What industries are most commonly supported with incentives?

Manufacturing has always been the darling child of economic development incentives. When a “widget” is stamped with a community’s name and sent out beyond the community, “new money” flows back into the community. In this same vein, Logistics, Distribution, E-commerce, and Technology are all good options for economic credits and incentives. Headquarters operations also bring a significant amount of attention to an area and are typically supported. Additionally, major real estate development can benefit from economic incentives, such as the development of a multi-use commercial/housing block. Retail or small business operations are almost never supported.

What kind of “value” do incentives generate?

The value of economic incentives varies based on the specific program and project. In most cases, eligible projects can generate between $3,000 and $5,000 per net new job, typically disbursed over a period of 3 to 10 years. Additionally, net new investments may qualify for tax savings ranging from 3% to 10% of the eligible investment amount.

For example, a project creating 20 new jobs and investing $2 million in qualifying assets could receive between $60,000 and $100,000 in job-related tax benefits, along with $60,000 to $200,000 in investment-related tax savings over a 3- to 10-year period.

What size should my project be for incentive consideration?

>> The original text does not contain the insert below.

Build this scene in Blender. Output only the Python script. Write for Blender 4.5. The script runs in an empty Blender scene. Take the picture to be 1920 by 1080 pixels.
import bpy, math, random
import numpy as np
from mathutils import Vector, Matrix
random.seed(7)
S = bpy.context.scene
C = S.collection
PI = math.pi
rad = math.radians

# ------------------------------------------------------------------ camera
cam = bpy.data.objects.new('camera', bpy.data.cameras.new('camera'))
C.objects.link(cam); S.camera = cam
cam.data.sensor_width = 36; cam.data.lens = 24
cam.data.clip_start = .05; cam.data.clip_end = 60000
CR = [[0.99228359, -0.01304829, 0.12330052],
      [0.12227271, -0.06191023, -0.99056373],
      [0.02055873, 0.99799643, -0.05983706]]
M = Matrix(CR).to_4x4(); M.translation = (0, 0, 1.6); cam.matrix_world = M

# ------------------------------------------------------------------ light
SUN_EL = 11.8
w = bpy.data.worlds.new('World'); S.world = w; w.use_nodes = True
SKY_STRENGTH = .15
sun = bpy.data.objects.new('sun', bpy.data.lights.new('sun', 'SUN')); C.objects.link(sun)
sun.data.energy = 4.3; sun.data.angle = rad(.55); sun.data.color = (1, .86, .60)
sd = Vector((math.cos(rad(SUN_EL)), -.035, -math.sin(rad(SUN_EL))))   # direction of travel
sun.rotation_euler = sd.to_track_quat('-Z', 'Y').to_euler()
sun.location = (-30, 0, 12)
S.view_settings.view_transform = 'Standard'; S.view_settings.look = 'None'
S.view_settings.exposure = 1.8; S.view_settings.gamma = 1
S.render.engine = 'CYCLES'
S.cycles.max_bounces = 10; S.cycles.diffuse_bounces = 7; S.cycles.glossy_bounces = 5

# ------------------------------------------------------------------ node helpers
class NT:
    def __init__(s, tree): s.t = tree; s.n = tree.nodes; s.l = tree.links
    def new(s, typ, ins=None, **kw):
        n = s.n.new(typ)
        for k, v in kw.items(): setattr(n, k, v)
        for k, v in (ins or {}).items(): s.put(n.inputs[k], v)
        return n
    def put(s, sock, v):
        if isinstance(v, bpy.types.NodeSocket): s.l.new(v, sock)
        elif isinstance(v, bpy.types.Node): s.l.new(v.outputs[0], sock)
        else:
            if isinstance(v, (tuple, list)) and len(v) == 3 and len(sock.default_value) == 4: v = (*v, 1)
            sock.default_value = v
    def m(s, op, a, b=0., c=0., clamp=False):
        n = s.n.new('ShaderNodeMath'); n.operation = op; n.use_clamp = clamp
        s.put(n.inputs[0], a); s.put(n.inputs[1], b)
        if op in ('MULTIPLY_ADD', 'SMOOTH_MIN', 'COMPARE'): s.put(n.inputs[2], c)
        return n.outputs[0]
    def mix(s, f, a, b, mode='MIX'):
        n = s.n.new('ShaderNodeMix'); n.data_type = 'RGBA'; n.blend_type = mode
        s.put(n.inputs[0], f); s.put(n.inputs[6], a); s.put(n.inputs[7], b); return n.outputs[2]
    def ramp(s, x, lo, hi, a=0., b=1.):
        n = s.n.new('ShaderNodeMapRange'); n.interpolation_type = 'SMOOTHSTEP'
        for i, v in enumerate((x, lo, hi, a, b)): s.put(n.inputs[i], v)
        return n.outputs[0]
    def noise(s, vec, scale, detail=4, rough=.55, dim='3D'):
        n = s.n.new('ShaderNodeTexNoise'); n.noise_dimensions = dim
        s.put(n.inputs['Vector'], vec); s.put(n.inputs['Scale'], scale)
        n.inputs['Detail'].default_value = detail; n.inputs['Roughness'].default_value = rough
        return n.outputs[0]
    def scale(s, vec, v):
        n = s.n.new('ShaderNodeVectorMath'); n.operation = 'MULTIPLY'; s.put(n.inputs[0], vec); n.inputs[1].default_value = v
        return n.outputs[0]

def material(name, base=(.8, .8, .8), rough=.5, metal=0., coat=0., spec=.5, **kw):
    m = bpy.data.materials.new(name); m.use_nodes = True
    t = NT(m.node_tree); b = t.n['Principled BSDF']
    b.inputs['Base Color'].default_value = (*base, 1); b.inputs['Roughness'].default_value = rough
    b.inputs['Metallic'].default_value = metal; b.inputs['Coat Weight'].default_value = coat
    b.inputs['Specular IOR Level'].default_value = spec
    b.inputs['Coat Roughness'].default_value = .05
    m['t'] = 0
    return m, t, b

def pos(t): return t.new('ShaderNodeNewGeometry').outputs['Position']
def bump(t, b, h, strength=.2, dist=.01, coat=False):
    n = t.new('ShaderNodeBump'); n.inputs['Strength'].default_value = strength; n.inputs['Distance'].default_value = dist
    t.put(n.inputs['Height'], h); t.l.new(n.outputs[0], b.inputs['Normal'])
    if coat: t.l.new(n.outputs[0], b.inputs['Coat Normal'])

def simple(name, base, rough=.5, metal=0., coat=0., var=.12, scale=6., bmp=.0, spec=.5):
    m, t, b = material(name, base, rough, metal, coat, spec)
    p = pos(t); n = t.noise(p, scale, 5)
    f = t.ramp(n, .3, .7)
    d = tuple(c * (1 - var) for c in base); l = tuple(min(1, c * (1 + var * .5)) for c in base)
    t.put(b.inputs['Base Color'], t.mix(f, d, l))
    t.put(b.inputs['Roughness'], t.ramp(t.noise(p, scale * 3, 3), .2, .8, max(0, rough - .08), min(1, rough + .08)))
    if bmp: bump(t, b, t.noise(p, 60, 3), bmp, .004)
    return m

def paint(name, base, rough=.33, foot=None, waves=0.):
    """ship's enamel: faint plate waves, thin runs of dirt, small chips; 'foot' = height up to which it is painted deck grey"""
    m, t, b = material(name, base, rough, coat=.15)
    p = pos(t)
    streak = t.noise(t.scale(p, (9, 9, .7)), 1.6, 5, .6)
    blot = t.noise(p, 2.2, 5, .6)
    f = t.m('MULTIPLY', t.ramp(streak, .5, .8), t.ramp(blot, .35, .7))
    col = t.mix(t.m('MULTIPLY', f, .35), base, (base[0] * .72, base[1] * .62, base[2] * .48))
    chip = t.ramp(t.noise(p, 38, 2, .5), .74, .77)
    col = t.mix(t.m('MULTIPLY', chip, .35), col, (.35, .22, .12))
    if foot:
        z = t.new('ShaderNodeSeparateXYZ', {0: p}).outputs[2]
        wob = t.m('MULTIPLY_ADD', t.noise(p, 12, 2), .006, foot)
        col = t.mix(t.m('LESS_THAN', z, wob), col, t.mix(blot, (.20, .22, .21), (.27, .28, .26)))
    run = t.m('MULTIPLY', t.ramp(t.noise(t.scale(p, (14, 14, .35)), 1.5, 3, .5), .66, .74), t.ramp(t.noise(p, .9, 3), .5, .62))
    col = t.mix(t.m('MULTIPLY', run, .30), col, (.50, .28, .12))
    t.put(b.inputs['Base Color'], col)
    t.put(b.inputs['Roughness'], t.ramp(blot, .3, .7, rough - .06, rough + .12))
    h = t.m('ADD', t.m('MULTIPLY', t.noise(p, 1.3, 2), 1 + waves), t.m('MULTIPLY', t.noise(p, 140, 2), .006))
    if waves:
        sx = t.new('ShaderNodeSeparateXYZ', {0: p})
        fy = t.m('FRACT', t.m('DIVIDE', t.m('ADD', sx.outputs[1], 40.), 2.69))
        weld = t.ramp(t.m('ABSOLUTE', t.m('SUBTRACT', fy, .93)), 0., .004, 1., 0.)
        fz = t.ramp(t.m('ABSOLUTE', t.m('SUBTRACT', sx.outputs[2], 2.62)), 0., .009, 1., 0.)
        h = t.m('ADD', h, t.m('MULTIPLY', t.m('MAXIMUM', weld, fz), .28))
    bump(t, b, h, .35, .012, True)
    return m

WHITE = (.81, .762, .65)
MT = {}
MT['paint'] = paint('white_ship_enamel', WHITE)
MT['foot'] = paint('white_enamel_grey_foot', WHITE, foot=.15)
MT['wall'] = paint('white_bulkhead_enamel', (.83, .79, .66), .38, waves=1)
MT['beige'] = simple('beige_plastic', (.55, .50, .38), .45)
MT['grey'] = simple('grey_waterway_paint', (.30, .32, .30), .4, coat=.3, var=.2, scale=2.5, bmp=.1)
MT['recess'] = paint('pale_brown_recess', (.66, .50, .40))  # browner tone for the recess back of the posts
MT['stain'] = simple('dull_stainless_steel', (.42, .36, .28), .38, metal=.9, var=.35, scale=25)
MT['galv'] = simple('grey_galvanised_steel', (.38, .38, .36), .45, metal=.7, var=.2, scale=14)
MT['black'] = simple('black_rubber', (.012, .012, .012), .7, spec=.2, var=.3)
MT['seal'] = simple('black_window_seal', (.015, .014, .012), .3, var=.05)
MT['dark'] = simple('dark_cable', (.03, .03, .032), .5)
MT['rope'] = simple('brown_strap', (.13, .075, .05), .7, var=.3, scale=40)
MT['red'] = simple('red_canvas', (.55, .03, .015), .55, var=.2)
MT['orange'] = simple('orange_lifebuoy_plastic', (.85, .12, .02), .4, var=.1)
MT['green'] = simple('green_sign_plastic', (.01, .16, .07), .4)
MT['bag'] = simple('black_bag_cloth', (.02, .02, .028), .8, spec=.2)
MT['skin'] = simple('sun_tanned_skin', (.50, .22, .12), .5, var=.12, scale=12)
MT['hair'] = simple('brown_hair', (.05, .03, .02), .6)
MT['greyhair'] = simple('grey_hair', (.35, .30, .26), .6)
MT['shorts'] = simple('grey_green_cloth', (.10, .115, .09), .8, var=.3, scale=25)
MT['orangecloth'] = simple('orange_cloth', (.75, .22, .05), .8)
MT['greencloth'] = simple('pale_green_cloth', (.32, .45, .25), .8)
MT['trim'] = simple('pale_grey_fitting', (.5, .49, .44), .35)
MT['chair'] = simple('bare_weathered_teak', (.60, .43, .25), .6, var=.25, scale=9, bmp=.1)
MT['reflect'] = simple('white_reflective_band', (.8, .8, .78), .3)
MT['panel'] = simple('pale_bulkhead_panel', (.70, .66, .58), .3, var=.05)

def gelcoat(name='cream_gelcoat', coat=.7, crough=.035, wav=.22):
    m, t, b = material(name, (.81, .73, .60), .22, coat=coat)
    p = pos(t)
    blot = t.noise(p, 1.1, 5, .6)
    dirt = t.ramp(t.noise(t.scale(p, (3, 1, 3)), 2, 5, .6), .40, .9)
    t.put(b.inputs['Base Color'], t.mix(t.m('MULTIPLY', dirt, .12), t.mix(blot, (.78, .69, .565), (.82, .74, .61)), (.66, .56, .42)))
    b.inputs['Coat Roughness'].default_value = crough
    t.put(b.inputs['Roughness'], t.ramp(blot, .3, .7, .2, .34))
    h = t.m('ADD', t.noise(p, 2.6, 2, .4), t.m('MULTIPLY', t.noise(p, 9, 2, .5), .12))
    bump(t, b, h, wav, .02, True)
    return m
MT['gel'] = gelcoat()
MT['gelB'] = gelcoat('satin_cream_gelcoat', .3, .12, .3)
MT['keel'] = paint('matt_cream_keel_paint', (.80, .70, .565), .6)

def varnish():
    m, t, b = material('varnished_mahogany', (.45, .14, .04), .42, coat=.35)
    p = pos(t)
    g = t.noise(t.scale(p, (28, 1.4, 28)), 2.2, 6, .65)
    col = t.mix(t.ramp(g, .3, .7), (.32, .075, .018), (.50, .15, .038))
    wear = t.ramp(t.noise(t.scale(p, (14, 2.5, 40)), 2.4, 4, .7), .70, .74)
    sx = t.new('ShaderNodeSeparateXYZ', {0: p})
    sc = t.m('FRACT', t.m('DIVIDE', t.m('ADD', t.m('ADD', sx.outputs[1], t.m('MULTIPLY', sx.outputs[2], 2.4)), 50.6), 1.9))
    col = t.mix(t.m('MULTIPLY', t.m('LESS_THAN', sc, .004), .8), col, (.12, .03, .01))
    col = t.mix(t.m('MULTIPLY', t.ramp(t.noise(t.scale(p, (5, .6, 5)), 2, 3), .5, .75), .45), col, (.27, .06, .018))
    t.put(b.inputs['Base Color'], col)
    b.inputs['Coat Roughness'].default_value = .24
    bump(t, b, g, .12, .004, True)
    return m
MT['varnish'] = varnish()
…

All programs have their own thresholds for qualification. Typically, growth projects need to add 15 or more jobs and $1M+ in qualifying investments to receive economic incentive support. New jobs and/or investments should be created within 24-36 months of the incentive agreement signing. However, some programs require much higher thresholds, such as 50 net new jobs and $10M+ in new investments. We use the Discovery and Research phases of our Location Advisory process to identify project growth goals and which programs align with these goals.

When do I need to get your incentive team involved in the conversation about growth?

It is never too soon to have a discussion on potential incentives! It can be too late though, so the earlier the better!

How does McGuire Sponsel support incentive compliance reporting?

McGuire Sponsel’s Location Advisory team takes on compliance reporting requirements so that you don’t have to worry about deadlines, filing requirements, etc. Our team supports your growth project by keeping track of filing deadlines, coordinating specific reporting templates, and communications with economic development and state tax departments to receive benefit in a timely manner. It is often important for our team to connect with a client’s HR and Accounting departments to ensure accurate information processing.

How does McGuire Sponsel charge for services?

McGuire Sponsel structures our fee based on the individual needs of each client. A majority of our fees are success based, meaning that the client is not responsible for a fee until they receive a benefit.